> **Your instructions**:
Below you will find a set of lines. Repeat them all exactly.

> **Data extract**:
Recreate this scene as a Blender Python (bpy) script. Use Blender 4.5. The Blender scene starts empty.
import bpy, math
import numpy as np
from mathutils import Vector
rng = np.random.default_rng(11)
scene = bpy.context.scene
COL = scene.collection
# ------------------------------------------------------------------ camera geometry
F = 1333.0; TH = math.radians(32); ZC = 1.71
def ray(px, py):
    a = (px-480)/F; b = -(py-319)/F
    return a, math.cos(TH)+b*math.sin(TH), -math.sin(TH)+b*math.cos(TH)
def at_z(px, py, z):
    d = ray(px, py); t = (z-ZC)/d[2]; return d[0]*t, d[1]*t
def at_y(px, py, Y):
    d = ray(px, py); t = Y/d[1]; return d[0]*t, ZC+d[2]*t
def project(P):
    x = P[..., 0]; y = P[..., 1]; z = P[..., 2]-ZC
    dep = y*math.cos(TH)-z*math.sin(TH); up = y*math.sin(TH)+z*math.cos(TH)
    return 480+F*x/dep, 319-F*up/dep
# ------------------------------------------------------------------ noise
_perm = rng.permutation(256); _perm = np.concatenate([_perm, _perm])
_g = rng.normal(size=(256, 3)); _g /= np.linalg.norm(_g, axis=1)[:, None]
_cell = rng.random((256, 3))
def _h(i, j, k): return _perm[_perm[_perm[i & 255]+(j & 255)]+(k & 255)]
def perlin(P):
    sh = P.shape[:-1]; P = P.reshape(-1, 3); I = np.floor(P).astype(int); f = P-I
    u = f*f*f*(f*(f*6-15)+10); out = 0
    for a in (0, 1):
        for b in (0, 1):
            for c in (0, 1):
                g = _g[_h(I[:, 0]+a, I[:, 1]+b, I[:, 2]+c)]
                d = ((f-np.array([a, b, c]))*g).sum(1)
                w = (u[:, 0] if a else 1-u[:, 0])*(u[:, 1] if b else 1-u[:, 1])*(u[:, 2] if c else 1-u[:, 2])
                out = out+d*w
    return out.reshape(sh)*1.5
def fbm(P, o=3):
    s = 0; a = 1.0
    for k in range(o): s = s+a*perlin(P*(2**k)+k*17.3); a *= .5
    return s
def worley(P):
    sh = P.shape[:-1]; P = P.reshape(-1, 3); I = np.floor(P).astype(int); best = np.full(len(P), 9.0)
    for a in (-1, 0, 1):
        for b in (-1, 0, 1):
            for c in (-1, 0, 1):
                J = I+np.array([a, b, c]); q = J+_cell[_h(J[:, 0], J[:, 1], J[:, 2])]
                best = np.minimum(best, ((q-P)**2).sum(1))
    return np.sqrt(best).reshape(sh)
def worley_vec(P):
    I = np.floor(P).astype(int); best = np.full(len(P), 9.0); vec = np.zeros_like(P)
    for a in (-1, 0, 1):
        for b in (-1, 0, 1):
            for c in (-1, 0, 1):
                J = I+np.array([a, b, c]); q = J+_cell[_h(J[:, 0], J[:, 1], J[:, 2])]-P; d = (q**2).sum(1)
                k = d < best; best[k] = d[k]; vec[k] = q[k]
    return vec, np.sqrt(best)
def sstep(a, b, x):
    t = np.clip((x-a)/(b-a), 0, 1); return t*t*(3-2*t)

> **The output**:
Recreate this scene as a Blender Python (bpy) script. Use Blender 4.5. The Blender scene starts empty.
import bpy, math
import numpy as np
from mathutils import Vector
rng = np.random.default_rng(11)
scene = bpy.context.scene
COL = scene.collection
# ------------------------------------------------------------------ camera geometry
F = 1333.0; TH = math.radians(32); ZC = 1.71
def ray(px, py):
    a = (px-480)/F; b = -(py-319)/F
    return a, math.cos(TH)+b*math.sin(TH), -math.sin(TH)+b*math.cos(TH)
def at_z(px, py, z):
    d = ray(px, py); t = (z-ZC)/d[2]; return d[0]*t, d[1]*t
def at_y(px, py, Y):
    d = ray(px, py); t = Y/d[1]; return d[0]*t, ZC+d[2]*t
def project(P):
    x = P[..., 0]; y = P[..., 1]; z = P[..., 2]-ZC
    dep = y*math.cos(TH)-z*math.sin(TH); up = y*math.sin(TH)+z*math.cos(TH)
    return 480+F*x/dep, 319-F*up/dep
# ------------------------------------------------------------------ noise
_perm = rng.permutation(256); _perm = np.concatenate([_perm, _perm])
_g = rng.normal(size=(256, 3)); _g /= np.linalg.norm(_g, axis=1)[:, None]
_cell = rng.random((256, 3))
def _h(i, j, k): return _perm[_perm[_perm[i & 255]+(j & 255)]+(k & 255)]
def perlin(P):
    sh = P.shape[:-1]; P = P.reshape(-1, 3); I = np.floor(P).astype(int); f = P-I
    u = f*f*f*(f*(f*6-15)+10); out = 0
    for a in (0, 1):
        for b in (0, 1):
            for c in (0, 1):
                g = _g[_h(I[:, 0]+a, I[:, 1]+b, I[:, 2]+c)]
                d = ((f-np.array([a, b, c]))*g).sum(1)
                w = (u[:, 0] if a else 1-u[:, 0])*(u[:, 1] if b else 1-u[:, 1])*(u[:, 2] if c else 1-u[:, 2])
                out = out+d*w
    return out.reshape(sh)*1.5
def fbm(P, o=3):
    s = 0; a = 1.0
    for k in range(o): s = s+a*perlin(P*(2**k)+k*17.3); a *= .5
    return s
def worley(P):
    sh = P.shape[:-1]; P = P.reshape(-1, 3); I = np.floor(P).astype(int); best = np.full(len(P), 9.0)
    for a in (-1, 0, 1):
        for b in (-1, 0, 1):
            for c in (-1, 0, 1):
                J = I+np.array([a, b, c]); q = J+_cell[_h(J[:, 0], J[:, 1], J[:, 2])]
                best = np.minimum(best, ((q-P)**2).sum(1))
    return np.sqrt(best).reshape(sh)
def worley_vec(P):
    I = np.floor(P).astype(int); best = np.full(len(P), 9.0); vec = np.zeros_like(P)
    for a in (-1, 0, 1):
        for b in (-1, 0, 1):
            for c in (-1, 0, 1):
                J = I+np.array([a, b, c]); q = J+_cell[_h(J[:, 0], J[:, 1], J[:, 2])]-P; d = (q**2).sum(1)
                k = d < best; best[k] = d[k]; vec[k] = q[k]
    return vec, np.sqrt(best)
def sstep(a, b, x):
    t = np.clip((x-a)/(b-a), 0, 1); return t*t*(3-2*t)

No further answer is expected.